When Mike and I started dating, our dad’s were tremendous fans of the idea of us marrying, and, later, after we did in fact marry, they often liked to congratulate each other on whatever hand they had in our coming together. (I’m not sure exactly what the details of that involvement were – beyond agreeing wholeheartedly, when they bumped into each other on Weber State’s campus [where they were both professors] or among their shared group of friends that we would make an ideal match. [Well, that’s not wholly true. Mike’s dad did read him the Lochinvar poem. And he did tell him all was fair in love and war. And perhaps we wouldn’t be here at all without those bits of prodding.] But they do love to congratulate each other [and themselves] enough that at times I think Mike and I are the happy product of an arranged marriage.) In any case, occasionally I get the feeling that God isn’t so very different in feeling from our own fathers when he looks at Mike and me.
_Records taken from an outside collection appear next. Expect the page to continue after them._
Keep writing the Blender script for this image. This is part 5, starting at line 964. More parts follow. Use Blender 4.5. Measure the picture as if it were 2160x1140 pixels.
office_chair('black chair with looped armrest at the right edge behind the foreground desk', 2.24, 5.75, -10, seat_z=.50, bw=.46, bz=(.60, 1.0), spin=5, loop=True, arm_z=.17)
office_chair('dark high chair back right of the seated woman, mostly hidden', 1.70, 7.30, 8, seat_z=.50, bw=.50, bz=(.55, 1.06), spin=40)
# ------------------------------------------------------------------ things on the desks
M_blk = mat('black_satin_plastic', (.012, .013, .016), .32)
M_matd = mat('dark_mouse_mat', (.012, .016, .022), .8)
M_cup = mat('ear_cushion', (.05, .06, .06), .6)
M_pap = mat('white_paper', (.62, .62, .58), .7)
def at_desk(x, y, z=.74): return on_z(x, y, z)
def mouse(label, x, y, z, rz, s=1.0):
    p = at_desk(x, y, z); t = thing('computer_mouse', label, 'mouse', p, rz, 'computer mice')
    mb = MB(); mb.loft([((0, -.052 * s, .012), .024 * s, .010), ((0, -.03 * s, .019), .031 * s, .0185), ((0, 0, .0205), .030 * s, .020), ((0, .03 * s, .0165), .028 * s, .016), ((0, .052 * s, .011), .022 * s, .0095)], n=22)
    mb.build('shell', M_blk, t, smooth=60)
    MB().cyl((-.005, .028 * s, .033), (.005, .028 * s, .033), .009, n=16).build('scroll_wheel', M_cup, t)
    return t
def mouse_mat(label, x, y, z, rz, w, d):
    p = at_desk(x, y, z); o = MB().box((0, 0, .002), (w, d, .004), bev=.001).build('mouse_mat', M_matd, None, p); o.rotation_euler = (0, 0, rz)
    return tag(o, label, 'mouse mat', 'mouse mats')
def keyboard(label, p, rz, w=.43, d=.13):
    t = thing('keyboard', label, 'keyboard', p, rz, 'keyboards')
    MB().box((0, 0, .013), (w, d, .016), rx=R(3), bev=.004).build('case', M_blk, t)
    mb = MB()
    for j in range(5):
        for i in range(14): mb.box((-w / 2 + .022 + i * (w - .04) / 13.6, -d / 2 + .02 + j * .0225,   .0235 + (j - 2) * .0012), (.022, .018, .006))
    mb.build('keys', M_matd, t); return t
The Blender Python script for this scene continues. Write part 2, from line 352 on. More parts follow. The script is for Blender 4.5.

I think He is quite pleased with himself in arranging this union.
4 comments:
You guys are cute.
Total cuteness!! You are aware, as the wise spiritual woman that you are, of the gift your children receive when they see you so totally dang cute! :) Seriously, in a troubled world where we humans get lost so often, and where people's affections are brushed away by so many trivial or not so trivial things, it is a blessing to find each other as you have. Happy 18 year anniversary!
Oh yes. You two are truly adorable. And the perfect match, obviously! If I were your dads I would congratulate myself too! :)
Thanks Val. I agree. Every time I see couples who treat each other well, fathers and mothers who love their kids, siblings who are kind, etc it just makes the world seem so so much more like it should be!